### Data excerpt
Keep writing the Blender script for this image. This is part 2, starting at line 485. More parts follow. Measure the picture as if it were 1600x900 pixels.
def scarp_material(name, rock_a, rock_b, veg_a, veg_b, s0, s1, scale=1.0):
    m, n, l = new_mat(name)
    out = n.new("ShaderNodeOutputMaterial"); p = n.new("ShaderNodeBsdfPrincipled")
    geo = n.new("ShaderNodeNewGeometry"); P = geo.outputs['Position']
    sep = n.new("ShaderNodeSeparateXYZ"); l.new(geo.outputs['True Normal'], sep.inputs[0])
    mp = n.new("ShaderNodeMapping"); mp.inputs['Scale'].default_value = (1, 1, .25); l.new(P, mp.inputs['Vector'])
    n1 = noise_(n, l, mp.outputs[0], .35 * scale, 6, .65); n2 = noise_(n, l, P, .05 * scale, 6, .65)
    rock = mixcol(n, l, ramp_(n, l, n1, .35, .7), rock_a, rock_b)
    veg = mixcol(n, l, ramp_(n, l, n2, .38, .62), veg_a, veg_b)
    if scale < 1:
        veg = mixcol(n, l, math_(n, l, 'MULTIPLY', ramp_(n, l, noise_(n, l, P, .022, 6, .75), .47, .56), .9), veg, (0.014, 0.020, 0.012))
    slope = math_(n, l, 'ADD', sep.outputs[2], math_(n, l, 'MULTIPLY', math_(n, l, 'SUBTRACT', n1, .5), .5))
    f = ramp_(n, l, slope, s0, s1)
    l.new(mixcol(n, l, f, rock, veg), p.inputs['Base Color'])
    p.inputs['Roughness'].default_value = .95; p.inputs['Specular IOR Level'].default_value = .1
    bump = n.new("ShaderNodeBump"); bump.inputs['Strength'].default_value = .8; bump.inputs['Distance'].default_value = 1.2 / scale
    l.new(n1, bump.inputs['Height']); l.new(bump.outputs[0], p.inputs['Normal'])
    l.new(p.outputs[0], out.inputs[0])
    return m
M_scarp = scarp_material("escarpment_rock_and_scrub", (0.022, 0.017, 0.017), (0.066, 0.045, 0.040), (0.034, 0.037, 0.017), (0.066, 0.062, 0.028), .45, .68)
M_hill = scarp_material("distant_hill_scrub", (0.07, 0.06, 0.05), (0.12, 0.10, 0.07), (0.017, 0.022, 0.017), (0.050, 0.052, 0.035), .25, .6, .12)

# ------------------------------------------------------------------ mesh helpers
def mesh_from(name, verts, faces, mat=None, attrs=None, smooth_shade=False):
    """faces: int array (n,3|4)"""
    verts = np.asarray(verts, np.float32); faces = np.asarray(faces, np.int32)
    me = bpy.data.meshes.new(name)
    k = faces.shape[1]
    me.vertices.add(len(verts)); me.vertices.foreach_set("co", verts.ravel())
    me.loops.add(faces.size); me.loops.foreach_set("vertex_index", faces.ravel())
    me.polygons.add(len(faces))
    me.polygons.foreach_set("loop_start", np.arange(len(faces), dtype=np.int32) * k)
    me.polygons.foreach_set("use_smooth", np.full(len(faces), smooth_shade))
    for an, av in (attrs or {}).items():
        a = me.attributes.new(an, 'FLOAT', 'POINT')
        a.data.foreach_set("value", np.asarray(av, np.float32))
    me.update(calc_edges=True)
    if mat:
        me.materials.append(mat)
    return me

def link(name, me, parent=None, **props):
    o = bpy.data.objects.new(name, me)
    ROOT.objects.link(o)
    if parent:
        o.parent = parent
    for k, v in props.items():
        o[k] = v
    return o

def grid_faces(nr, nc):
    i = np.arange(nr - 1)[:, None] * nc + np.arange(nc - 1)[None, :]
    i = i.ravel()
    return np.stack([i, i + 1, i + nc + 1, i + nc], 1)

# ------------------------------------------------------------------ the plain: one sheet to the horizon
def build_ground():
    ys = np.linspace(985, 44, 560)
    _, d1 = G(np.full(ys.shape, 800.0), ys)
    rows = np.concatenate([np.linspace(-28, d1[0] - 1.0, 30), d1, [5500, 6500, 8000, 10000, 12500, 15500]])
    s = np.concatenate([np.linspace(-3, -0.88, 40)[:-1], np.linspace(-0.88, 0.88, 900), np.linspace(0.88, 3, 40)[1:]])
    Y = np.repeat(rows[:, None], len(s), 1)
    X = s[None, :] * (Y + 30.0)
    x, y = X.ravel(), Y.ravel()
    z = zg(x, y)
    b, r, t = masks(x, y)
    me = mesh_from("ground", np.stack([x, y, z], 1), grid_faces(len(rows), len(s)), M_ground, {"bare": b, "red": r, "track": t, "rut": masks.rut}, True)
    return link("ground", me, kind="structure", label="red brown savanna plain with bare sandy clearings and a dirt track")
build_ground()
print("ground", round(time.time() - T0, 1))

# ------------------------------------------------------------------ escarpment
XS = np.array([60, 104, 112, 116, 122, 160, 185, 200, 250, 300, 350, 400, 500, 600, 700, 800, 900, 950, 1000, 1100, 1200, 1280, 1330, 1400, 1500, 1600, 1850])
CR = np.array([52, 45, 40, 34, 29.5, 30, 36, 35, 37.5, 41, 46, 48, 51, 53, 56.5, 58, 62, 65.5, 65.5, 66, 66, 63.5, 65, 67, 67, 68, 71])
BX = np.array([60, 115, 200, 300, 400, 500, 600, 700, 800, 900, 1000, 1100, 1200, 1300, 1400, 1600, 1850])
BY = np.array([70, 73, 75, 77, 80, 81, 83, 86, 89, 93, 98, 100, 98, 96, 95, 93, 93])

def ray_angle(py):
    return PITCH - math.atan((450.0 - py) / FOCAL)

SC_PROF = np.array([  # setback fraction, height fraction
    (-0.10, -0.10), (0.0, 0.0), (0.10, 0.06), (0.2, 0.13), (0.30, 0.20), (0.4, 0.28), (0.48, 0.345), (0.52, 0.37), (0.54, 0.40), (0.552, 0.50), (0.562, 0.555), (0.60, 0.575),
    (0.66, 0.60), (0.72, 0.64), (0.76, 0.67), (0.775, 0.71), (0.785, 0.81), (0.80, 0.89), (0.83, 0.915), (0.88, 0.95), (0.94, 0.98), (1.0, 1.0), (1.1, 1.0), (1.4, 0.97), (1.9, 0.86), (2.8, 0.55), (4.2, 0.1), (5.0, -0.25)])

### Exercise
Can you give every line above again, exactly as written?

### Output
Keep writing the Blender script for this image. This is part 2, starting at line 485. More parts follow. Measure the picture as if it were 1600x900 pixels.
def scarp_material(name, rock_a, rock_b, veg_a, veg_b, s0, s1, scale=1.0):
    m, n, l = new_mat(name)
    out = n.new("ShaderNodeOutputMaterial"); p = n.new("ShaderNodeBsdfPrincipled")
    geo = n.new("ShaderNodeNewGeometry"); P = geo.outputs['Position']
    sep = n.new("ShaderNodeSeparateXYZ"); l.new(geo.outputs['True Normal'], sep.inputs[0])
    mp = n.new("ShaderNodeMapping"); mp.inputs['Scale'].default_value = (1, 1, .25); l.new(P, mp.inputs['Vector'])
    n1 = noise_(n, l, mp.outputs[0], .35 * scale, 6, .65); n2 = noise_(n, l, P, .05 * scale, 6, .65)
    rock = mixcol(n, l, ramp_(n, l, n1, .35, .7), rock_a, rock_b)
    veg = mixcol(n, l, ramp_(n, l, n2, .38, .62), veg_a, veg_b)
    if scale < 1:
        veg = mixcol(n, l, math_(n, l, 'MULTIPLY', ramp_(n, l, noise_(n, l, P, .022, 6, .75), .47, .56), .9), veg, (0.014, 0.020, 0.012))
    slope = math_(n, l, 'ADD', sep.outputs[2], math_(n, l, 'MULTIPLY', math_(n, l, 'SUBTRACT', n1, .5), .5))
    f = ramp_(n, l, slope, s0, s1)
    l.new(mixcol(n, l, f, rock, veg), p.inputs['Base Color'])
    p.inputs['Roughness'].default_value = .95; p.inputs['Specular IOR Level'].default_value = .1
    bump = n.new("ShaderNodeBump"); bump.inputs['Strength'].default_value = .8; bump.inputs['Distance'].default_value = 1.2 / scale
    l.new(n1, bump.inputs['Height']); l.new(bump.outputs[0], p.inputs['Normal'])
    l.new(p.outputs[0], out.inputs[0])
    return m
M_scarp = scarp_material("escarpment_rock_and_scrub", (0.022, 0.017, 0.017), (0.066, 0.045, 0.040), (0.034, 0.037, 0.017), (0.066, 0.062, 0.028), .45, .68)
M_hill = scarp_material("distant_hill_scrub", (0.07, 0.06, 0.05), (0.12, 0.10, 0.07), (0.017, 0.022, 0.017), (0.050, 0.052, 0.035), .25, .6, .12)

# ------------------------------------------------------------------ mesh helpers
def mesh_from(name, verts, faces, mat=None, attrs=None, smooth_shade=False):
    """faces: int array (n,3|4)"""
    verts = np.asarray(verts, np.float32); faces = np.asarray(faces, np.int32)
    me = bpy.data.meshes.new(name)
    k = faces.shape[1]
    me.vertices.add(len(verts)); me.vertices.foreach_set("co", verts.ravel())
    me.loops.add(faces.size); me.loops.foreach_set("vertex_index", faces.ravel())
    me.polygons.add(len(faces))
    me.polygons.foreach_set("loop_start", np.arange(len(faces), dtype=np.int32) * k)
    me.polygons.foreach_set("use_smooth", np.full(len(faces), smooth_shade))
    for an, av in (attrs or {}).items():
        a = me.attributes.new(an, 'FLOAT', 'POINT')
        a.data.foreach_set("value", np.asarray(av, np.float32))
    me.update(calc_edges=True)
    if mat:
        me.materials.append(mat)
    return me

def link(name, me, parent=None, **props):
    o = bpy.data.objects.new(name, me)
    ROOT.objects.link(o)
    if parent:
        o.parent = parent
    for k, v in props.items():
        o[k] = v
    return o

def grid_faces(nr, nc):
    i = np.arange(nr - 1)[:, None] * nc + np.arange(nc - 1)[None, :]
    i = i.ravel()
    return np.stack([i, i + 1, i + nc + 1, i + nc], 1)

# ------------------------------------------------------------------ the plain: one sheet to the horizon
def build_ground():
    ys = np.linspace(985, 44, 560)
    _, d1 = G(np.full(ys.shape, 800.0), ys)
    rows = np.concatenate([np.linspace(-28, d1[0] - 1.0, 30), d1, [5500, 6500, 8000, 10000, 12500, 15500]])
    s = np.concatenate([np.linspace(-3, -0.88, 40)[:-1], np.linspace(-0.88, 0.88, 900), np.linspace(0.88, 3, 40)[1:]])
    Y = np.repeat(rows[:, None], len(s), 1)
    X = s[None, :] * (Y + 30.0)
    x, y = X.ravel(), Y.ravel()
    z = zg(x, y)
    b, r, t = masks(x, y)
    me = mesh_from("ground", np.stack([x, y, z], 1), grid_faces(len(rows), len(s)), M_ground, {"bare": b, "red": r, "track": t, "rut": masks.rut}, True)
    return link("ground", me, kind="structure", label="red brown savanna plain with bare sandy clearings and a dirt track")
build_ground()
print("ground", round(time.time() - T0, 1))

# ------------------------------------------------------------------ escarpment
XS = np.array([60, 104, 112, 116, 122, 160, 185, 200, 250, 300, 350, 400, 500, 600, 700, 800, 900, 950, 1000, 1100, 1200, 1280, 1330, 1400, 1500, 1600, 1850])
CR = np.array([52, 45, 40, 34, 29.5, 30, 36, 35, 37.5, 41, 46, 48, 51, 53, 56.5, 58, 62, 65.5, 65.5, 66, 66, 63.5, 65, 67, 67, 68, 71])
BX = np.array([60, 115, 200, 300, 400, 500, 600, 700, 800, 900, 1000, 1100, 1200, 1300, 1400, 1600, 1850])
BY = np.array([70, 73, 75, 77, 80, 81, 83, 86, 89, 93, 98, 100, 98, 96, 95, 93, 93])

def ray_angle(py):
    return PITCH - math.atan((450.0 - py) / FOCAL)

SC_PROF = np.array([  # setback fraction, height fraction
    (-0.10, -0.10), (0.0, 0.0), (0.10, 0.06), (0.2, 0.13), (0.30, 0.20), (0.4, 0.28), (0.48, 0.345), (0.52, 0.37), (0.54, 0.40), (0.552, 0.50), (0.562, 0.555), (0.60, 0.575),
    (0.66, 0.60), (0.72, 0.64), (0.76, 0.67), (0.775, 0.71), (0.785, 0.81), (0.80, 0.89), (0.83, 0.915), (0.88, 0.95), (0.94, 0.98), (1.0, 1.0), (1.1, 1.0), (1.4, 0.97), (1.9, 0.86), (2.8, 0.55), (4.2, 0.1), (5.0, -0.25)])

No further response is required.